Enquanto um simples operário, responsável por derrubar árvores para se produzir madeira, e auxiliar na construção de pontes e ferrovias, o trem é uma espécie de linha da vida, que segue, sem parar, em trilhos retos, a todo vapor, com o destino se colocando a frente, como as chamas com as quais sonha, interrompendo caminhos e desviando-se de outros. Nesse sentido, a montagem desde cedo já antecipa a ocorrência de uma tragédia futura, porém não se apressa.

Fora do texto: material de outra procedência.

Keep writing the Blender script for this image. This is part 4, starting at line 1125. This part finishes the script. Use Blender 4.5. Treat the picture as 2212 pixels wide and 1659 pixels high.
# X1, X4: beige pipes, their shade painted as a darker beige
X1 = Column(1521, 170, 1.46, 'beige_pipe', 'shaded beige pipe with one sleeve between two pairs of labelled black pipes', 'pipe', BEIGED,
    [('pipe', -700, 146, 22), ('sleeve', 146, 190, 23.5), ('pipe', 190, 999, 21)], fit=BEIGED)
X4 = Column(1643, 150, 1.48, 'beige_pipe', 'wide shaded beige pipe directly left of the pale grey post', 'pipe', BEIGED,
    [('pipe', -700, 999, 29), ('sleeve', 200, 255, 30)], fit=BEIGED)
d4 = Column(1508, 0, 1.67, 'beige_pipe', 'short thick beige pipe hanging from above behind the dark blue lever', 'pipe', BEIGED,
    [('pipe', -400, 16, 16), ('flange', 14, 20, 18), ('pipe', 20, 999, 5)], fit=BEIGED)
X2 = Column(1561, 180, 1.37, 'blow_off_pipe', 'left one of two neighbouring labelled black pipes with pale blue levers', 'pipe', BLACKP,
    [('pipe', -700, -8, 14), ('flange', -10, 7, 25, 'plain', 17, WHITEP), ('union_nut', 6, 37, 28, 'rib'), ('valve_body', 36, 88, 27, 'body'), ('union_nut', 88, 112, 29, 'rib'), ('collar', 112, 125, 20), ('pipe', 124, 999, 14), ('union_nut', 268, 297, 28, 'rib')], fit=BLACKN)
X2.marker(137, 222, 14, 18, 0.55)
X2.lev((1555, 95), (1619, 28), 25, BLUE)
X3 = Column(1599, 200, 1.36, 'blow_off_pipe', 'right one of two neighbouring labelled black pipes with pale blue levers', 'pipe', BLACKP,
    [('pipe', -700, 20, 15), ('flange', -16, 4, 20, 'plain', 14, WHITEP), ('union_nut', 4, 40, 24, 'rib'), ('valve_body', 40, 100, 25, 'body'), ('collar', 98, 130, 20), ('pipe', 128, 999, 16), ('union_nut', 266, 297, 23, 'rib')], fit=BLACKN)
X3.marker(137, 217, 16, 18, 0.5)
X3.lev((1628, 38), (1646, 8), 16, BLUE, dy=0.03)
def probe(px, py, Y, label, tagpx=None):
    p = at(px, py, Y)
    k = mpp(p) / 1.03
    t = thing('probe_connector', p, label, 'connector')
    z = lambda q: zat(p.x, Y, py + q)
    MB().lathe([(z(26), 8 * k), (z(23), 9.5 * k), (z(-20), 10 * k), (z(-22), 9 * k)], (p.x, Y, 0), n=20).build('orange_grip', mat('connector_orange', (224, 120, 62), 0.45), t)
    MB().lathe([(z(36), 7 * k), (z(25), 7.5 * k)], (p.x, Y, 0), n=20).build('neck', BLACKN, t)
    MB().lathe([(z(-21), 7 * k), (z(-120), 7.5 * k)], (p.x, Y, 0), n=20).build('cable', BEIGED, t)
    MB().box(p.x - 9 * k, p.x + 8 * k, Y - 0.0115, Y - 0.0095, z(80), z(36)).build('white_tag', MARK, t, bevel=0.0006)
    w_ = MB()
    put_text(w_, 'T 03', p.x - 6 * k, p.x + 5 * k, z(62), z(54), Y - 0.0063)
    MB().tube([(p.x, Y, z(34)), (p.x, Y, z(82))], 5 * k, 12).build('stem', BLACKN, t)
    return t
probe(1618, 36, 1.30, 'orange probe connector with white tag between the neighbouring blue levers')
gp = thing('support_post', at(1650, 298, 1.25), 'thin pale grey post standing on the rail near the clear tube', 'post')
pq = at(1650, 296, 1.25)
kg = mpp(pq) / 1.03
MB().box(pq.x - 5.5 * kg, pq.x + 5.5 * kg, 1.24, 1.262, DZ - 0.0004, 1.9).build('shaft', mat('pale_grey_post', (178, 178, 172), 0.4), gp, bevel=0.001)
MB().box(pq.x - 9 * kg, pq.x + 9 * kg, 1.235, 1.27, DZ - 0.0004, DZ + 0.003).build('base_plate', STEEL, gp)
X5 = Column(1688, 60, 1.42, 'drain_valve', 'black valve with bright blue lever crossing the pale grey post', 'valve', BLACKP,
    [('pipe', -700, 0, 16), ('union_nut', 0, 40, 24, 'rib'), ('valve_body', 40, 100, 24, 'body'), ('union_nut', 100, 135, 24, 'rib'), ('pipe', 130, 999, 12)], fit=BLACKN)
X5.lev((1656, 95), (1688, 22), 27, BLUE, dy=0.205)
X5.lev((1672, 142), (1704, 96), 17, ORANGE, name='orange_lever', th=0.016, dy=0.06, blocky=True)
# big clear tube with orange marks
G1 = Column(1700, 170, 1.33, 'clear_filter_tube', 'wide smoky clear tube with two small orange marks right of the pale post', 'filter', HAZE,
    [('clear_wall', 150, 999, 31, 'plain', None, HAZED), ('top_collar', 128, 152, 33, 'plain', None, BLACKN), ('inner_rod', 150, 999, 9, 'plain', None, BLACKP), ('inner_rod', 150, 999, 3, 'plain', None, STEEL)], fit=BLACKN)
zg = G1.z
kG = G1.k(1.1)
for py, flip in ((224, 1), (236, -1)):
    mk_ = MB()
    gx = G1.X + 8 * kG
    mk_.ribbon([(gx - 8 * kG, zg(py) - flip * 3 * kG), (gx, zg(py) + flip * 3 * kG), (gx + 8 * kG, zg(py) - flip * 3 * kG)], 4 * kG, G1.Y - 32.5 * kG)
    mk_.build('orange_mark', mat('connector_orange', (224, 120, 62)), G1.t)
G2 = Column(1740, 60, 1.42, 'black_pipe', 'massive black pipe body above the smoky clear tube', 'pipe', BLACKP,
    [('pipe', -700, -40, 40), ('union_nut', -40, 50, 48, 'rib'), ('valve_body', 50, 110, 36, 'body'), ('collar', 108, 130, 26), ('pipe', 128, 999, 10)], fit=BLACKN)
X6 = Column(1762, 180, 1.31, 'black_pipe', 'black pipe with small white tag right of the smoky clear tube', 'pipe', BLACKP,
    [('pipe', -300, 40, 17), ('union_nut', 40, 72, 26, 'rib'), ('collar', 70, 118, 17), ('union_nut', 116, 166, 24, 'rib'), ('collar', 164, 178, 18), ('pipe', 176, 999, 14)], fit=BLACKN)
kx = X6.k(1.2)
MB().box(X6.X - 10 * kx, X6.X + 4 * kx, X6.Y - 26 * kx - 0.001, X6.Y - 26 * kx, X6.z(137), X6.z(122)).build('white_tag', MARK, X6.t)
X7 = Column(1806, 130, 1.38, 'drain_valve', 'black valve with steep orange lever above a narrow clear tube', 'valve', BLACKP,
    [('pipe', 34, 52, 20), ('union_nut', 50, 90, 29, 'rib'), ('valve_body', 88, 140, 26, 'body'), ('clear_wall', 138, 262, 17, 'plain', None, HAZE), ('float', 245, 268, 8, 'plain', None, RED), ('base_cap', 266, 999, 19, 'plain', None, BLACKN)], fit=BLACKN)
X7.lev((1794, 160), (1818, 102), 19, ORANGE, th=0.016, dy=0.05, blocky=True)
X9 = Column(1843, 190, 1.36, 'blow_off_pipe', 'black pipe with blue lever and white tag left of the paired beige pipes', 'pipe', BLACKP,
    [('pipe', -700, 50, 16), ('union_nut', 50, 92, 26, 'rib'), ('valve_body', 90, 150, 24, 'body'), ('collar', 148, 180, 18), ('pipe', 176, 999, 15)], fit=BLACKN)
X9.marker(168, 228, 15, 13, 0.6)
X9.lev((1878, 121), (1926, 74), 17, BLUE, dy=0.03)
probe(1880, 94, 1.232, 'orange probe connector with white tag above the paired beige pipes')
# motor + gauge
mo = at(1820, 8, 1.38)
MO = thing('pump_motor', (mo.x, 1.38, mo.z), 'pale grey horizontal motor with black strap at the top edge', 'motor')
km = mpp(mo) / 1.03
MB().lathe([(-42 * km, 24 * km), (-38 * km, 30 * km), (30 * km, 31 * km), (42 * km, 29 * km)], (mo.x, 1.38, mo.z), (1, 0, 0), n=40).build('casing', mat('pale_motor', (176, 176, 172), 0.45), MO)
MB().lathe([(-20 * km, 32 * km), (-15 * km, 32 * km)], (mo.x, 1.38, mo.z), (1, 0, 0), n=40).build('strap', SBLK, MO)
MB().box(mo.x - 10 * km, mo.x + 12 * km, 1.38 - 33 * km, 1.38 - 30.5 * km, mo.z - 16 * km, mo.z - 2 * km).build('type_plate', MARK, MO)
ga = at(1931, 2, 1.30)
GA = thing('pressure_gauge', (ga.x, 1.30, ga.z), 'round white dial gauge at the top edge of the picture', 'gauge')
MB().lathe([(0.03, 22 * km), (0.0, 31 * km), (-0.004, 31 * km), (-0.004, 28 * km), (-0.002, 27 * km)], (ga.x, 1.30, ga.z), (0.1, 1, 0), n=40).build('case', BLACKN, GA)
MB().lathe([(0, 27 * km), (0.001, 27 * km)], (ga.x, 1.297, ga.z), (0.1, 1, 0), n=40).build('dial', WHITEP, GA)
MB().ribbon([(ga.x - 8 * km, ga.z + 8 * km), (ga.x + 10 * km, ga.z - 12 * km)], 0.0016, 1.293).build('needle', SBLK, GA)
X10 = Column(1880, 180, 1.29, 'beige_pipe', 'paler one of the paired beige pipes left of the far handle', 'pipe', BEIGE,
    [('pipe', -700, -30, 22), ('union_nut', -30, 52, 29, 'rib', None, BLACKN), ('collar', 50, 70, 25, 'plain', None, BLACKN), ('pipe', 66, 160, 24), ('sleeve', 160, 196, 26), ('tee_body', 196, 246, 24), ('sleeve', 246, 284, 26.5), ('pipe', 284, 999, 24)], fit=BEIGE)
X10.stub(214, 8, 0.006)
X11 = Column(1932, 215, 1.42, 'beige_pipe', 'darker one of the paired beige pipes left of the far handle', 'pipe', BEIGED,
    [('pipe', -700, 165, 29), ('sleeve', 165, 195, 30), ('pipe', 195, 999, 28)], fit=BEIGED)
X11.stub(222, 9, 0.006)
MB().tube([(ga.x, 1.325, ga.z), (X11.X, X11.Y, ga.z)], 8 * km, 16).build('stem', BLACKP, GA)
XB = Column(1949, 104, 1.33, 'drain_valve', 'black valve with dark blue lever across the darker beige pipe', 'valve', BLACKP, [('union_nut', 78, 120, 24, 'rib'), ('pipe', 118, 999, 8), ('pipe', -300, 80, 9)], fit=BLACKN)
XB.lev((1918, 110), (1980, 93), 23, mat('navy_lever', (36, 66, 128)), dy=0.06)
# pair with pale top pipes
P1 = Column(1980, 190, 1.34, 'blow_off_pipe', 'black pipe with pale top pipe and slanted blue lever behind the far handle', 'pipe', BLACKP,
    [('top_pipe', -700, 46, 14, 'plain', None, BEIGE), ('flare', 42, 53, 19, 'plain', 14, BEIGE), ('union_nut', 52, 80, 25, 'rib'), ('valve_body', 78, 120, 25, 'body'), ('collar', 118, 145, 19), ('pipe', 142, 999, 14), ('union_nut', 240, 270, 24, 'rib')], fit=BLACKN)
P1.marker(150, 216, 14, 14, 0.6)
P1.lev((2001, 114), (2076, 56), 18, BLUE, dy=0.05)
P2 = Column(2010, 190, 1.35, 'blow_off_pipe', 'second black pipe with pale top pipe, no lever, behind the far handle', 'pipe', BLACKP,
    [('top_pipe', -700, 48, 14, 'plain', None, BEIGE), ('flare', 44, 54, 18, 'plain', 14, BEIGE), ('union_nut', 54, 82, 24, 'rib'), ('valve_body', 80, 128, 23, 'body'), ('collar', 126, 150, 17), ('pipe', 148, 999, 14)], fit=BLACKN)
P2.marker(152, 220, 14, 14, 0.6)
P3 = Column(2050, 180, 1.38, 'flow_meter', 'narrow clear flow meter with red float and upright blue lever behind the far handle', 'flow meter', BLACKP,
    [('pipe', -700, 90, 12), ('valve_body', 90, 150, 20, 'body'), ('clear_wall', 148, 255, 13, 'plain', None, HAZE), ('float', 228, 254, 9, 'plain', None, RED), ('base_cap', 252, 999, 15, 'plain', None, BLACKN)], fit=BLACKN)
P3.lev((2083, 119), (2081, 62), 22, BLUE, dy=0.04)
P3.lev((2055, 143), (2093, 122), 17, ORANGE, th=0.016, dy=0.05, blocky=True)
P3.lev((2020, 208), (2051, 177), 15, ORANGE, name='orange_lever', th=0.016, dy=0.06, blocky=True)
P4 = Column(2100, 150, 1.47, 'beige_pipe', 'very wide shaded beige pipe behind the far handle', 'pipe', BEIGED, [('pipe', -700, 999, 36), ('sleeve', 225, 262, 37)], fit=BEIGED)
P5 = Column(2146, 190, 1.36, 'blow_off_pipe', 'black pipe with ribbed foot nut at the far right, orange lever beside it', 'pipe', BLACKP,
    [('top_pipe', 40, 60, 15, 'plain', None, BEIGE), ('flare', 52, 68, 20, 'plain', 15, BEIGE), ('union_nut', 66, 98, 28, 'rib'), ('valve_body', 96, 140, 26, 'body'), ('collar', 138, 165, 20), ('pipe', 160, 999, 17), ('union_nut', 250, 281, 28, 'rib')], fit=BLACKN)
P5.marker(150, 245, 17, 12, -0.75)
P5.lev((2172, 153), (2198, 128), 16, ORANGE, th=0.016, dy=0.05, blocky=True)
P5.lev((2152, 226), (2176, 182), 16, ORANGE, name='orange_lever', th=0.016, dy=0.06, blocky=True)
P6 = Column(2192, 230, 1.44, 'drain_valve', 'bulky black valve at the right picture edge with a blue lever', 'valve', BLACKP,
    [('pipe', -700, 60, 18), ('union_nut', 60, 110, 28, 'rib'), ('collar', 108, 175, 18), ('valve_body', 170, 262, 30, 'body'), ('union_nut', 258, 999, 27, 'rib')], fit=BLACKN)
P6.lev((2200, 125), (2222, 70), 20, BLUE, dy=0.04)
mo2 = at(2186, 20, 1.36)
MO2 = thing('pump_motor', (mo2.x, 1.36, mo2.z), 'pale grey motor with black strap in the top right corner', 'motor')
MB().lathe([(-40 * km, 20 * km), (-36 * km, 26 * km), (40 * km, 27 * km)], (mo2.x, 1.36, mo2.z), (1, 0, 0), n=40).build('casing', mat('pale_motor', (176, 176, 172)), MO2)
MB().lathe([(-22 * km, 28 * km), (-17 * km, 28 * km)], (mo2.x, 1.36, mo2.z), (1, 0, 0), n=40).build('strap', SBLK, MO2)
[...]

O filme leva o tempo que precisa para elaborar essa rotina do protagonista a partir de fragmentos da vida que leva, do trabalho que faz, e de seus momentos com a esposa e filha, quando em casa após longas viagens e temporadas de trabalho árduo.

 

Quando o pior acontece, entretanto, Grainier novamente é obrigado a enfrentar a solidão, porém não mais como uma colega que o acompanha, mas sim um fardo para carregar ao longo da vida, e uma incerteza sobre a qual, no fundo, sabe a resposta.

 

Bentley, por diversas oportunidades, reafirma seu compromisso de imersão para com o espectador, a partir desses fragmentos de uma vida que ilustra ao longo de seus cem minutos de duração. Apesar da estética formalista, o diretor nunca enrijece sua câmera, que, pelo contrário, sente-se sempre livre para transitar pelos ambientes, como se acompanhássemos o narrador-observador, e com ele déssemos asas à criatividade e curiosidade de viver naquele universo, ambiente e tempo específico. Tudo isso igualmente é fruto do excelente trabalho de fotografia do brasileiro Adolpho Veloso, fundamental para a exploração da vastidão daquele mundo, aos olhos de um protagonista que convive, ao longo de seus oitenta anos de vida, com a solidão, enxergando-se como um ser pequeno em relação à tudo o que há no entorno, entre as árvores centenárias, montanhas, pradarias e, posteriormente, prédios.

 

Ao mesmo tempo que convive com a dor, e luta para sobreviver aos sentimentos, Sonhos de Trem também se volta a enxergar os Estados Unidos e suas transformações através do olhar de Grainier, um experiente observador. Da xenofobia ao racismo, e das evoluções tecnológicas à expansão das grandes cidades, o filme, a todo tempo, busca por transbordar os limites de seu protagonista ao longo da projeção, moldando-o com base em vivências e na reinvenção de um mundo em constante mudança. É, nas sábias palavras de Mike Flanagan, “um gentil poema sobre o tempo, perda e a busca por significado”. No final, toda essa grande dúvida sobre o caminho certo se responde precisamente nos trilhos em que segue – afinal, o futuro não cabe a ninguém, a não ser ao tempo.

 

Avaliação: 4/5

 

Sonhos de Trem (Train Dreams, 2025)

Direção: Clint Bentley

Roteiro: Clint Bentley e Greg Kwedar, adaptado de Denis Johnson (livro)

Gênero: Drama

Origem: EUA

Duração: 102 minutos (1h42)

Disponível: Netflix

 

Sinopse: Robert Grainer, um homem comum que vive em tempos extraordinários, trabalha como lenhador no oeste americano no início do século XX. Atingido pela morte entes queridos, ele luta para se adaptar ao novo ambiente, e observa o mundo em transformação ao seu redor.